AQUELLAS VACACIONES DEL PASADO

Las vacaciones, palabra que contenía en sí misma tintes mágicos, comenzaban justo en el momento que mi padre se subía a la escalera y bajaba las maletas del altillo situado en el armario de su habitación. La familia al completo esperaba con alborozo este solemne momento.

Las maletas eran dos, de cuero marrón claro; una era grande pero nada que ver con la segunda que resultaba gigantesca. Hoy en día me pregunto cómo mi padre podía acarrearla cada verano de acá para allá, sin ruedas, porque debía pesar una tonelada.

A este momento, seguía el ritual de hacer las maletas, Poníamos en primer lugar lo más importante, los bañadores, los sombreros de paja, las esterillas de colores, las chancletas, la crema protectora y el aftersun.

Aprendimos en nuestro primer año de playa que este último, el aftersun era imprescindible para nuestra supervivencia. La primera vez que pisamos la playa, mi madre, con la que el sol se encarnizaba especialmente, antes de ir a la cama y tenía que embadurnarse con zumo de tomate que poseía un gran efecto refrescante para las quemaduras. A partir de llevar en la maleta la loción calmante, el destaparse al sol se hizo más llevadero.

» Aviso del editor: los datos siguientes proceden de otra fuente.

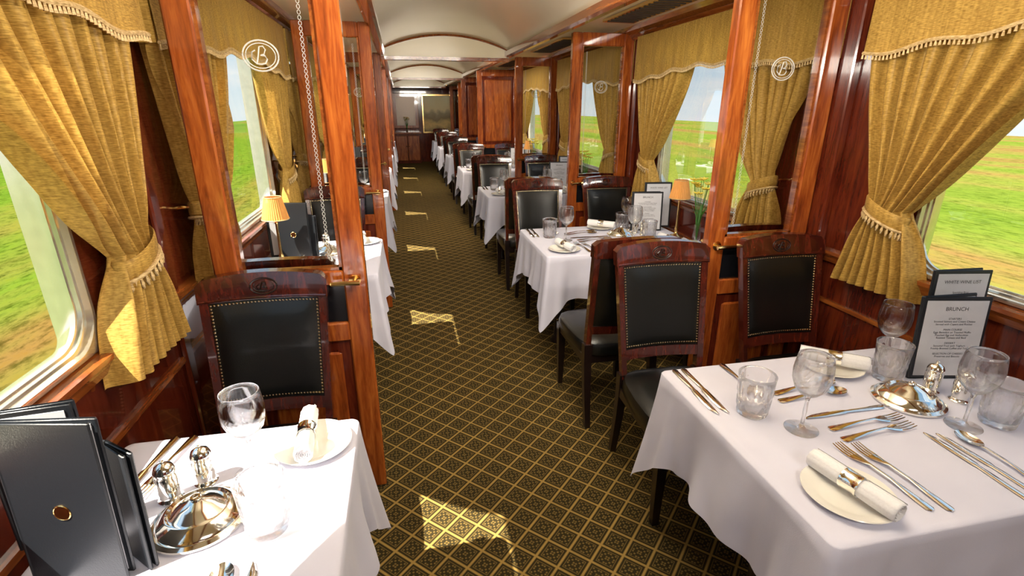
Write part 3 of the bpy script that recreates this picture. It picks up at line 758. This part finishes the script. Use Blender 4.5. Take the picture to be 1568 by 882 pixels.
# ------------------------------------------------------------------ outside
b=MB(); b.grid(lambda u,v:(XR+0.12+58*u,-60+260*v,-1.1),2,2,'field_r'); b.obj('field_ground_right',smooth=0)
b=MB(); b.grid(lambda u,v:(XL-0.12-32*u,-60+260*v,-1.1),2,2,'field_l'); b.obj('field_ground_left',smooth=0)
# ------------------------------------------------------------------ world / light
w=bpy.data.worlds.new('World'); scene.world=w; w.use_nodes=True; nt=w.node_tree
bg=nt.nodes['Background']
tc=nt.nodes.new('ShaderNodeTexCoord'); sp=nt.nodes.new('ShaderNodeSeparateXYZ'); L(nt,tc.outputs['Generated'],sp.inputs[0])
mp=nt.nodes.new('ShaderNodeMapping'); mp.inputs['Scale'].default_value=(1.5,1.5,7); L(nt,tc.outputs['Generated'],mp.inputs[0])
cn=N(nt,'ShaderNodeTexNoise',Scale=1.6,Detail=6.0,Roughness=0.6); L(nt,mp.outputs[0],cn.inputs['Vector'])
sky=ramp(nt,sp.outputs[2],[(0.0,(0.38,0.43,0.455)),(0.09,(0.23,0.345,0.44)),(0.6,(0.15,0.29,0.47))])
mix=nt.nodes.new('ShaderNodeMix'); mix.data_type='RGBA'; cm=ramp(nt,cn.outputs[0],[(0.44,(0,0,0)),(0.66,(1,1,1))])
L(nt,cm,mix.inputs[0]); L(nt,sky,mix.inputs[6]); mix.inputs[7].default_value=(0.45,0.46,0.47,1)
L(nt,mix.outputs[2],bg.inputs[0]); bg.inputs[1].default_value=2.3
def light(kind,name,loc,energy,color=(1,1,1),**kw):
    ld=bpy.data.lights.new(name,kind); ld.energy=energy; ld.color=color
    for k,v in kw.items(): setattr(ld,k,v)
    o=bpy.data.objects.new(name,ld); bpy.context.collection.objects.link(o); o.location=loc; return o
def aim(o,d): o.rotation_euler=Vector(d).to_track_quat('-Z','Y').to_euler()
sun=light('SUN','sun',(0,0,5),22.0,(1.0,0.92,0.78),angle=0.01)
aim(sun,(1,0.44,-1.58))
for i,(y,e) in enumerate(((-0.9,32),(1.0,6),(2.6,12))):
    light('AREA','ceiling_fill_%d'%i,(XC,y,2.28),e,(1.0,0.93,0.83),shape='RECTANGLE',size=0.9,size_y=0.6)  # added fill lights above the frame, no fixtures; lift the interior brightness
for i,(y,e,z,up) in enumerate(((0.9,46,1.88,0.42),(2.6,14,2.16,0.3),(6.6,32,2.18,0.3),(11.0,16,2.2,0.3))):
    o=light('AREA','vault_fill_%d'%i,(XC,y,z),e,(1.0,0.92,0.80),shape='RECTANGLE',size=1.0,size_y=0.12)  # added forward uplights with no fixture; brighten vault, wood and chair fronts
    aim(o,(0,1,up))
light('AREA','ceiling_fill_8',(XC,7.0,2.25),22,(1.0,0.9,0.74),shape='RECTANGLE',size=0.9,size_y=0.4)  # added fill tucked behind the first beam, not a real fixture
light('AREA','ceiling_fill_9',(XC,11.4,2.25),30,(1.0,0.9,0.74),shape='RECTANGLE',size=0.9,size_y=0.4)  # added fill behind the second beam to brighten the far end
# ------------------------------------------------------------------ camera
cd=bpy.data.cameras.new('camera'); cam=bpy.data.objects.new('camera',cd); bpy.context.collection.objects.link(cam)
cd.sensor_width=36; cd.lens=36*781/1568; cd.clip_start=0.02; cd.clip_end=500
cam.location=(0,0,1.6); cam.rotation_euler=(math.radians(90-19.5),0,math.radians(-11.75))
scene.camera=cam
scene.view_settings.view_transform='Standard'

Ver el trajín de mi madre colocando los montones de ropa en las maletas despertaba en mí un gusanillo que me alteraba los nervios, mezcla de ilusión por ver el mar y miedo al mareo. En aquellos años me mareaba en cualquier vehículo y me sentía morir.

El día del viaje, que solía ser de noche, apenas comía. Con las maletas hechas, llevando en sus vientres abultados el equipaje de seis personas, mi padre iba a buscar dos taxis para que nos condujeran a la estación de tren.

Nada más llegar a la estación de Atocha, comenzaba mi estómago a danzar de arriba abajo. Iba dejando mi marca personal en aceras, en bolsas que me daba mi madre, y hasta en las vías del tren, hasta que me comenzaron a dar pastillas para el mareo. Esto redujo bastante mi padecimiento, aunque no del todo.

Toda la noche íbamos traqueteando y durmiendo a ratos, viendo estaciones, cientos, porque el tren paraba en todas. Hasta que llegábamos a Albacete que era de madrugada. Allí estaban los eternos vendedores de cuchillos y navajas, famosos en aquellos años. Todo el que iba a la playa terminaba con navajas o cuchillos en la maleta.

Ir al baño en el tren era toda una experiencia. En el aseo era justamente el lugar en el que el tren se movía con más vehemencia. Era una tarea difícil aliviarse en esa batidora andante.

Mamá repartía tortilla de patata a diestro y siniestro y agua de limón en vasos azules, que tenía un sabor a plástico y en definitiva, a vacaciones.

Muy temprano entrábamos en la estación de Alicante, emocionados, cansados y con ganas de ver el mar. Descargar aquellos maletones, no tropezar al bajar esos estrechos e incómodos escalones metálicos tan empinados y, después, coger un taxi, resultaba una aventura tan impresionante como viajar en el tren.

Ya en la pensión de turno, y con el traqueteo del tren todavía rodando por las venas, respirábamos maravillados. La playa seguía en el mismo lugar que la habíamos dejado el año pasado. Las olas, el olor salobre, la humedad, el autobús para bajar a Postiget, las aglomeraciones… la sal pegada al cuerpo, la libertad de nadar… no cambiaba estaba allí un año más.

Lo vivido a la ida y a la vuelta, merecía la pena. Alicante fue y seguirá siendo en mi recuerdo, el sitio en el que pasé las mejores vacaciones del mundo.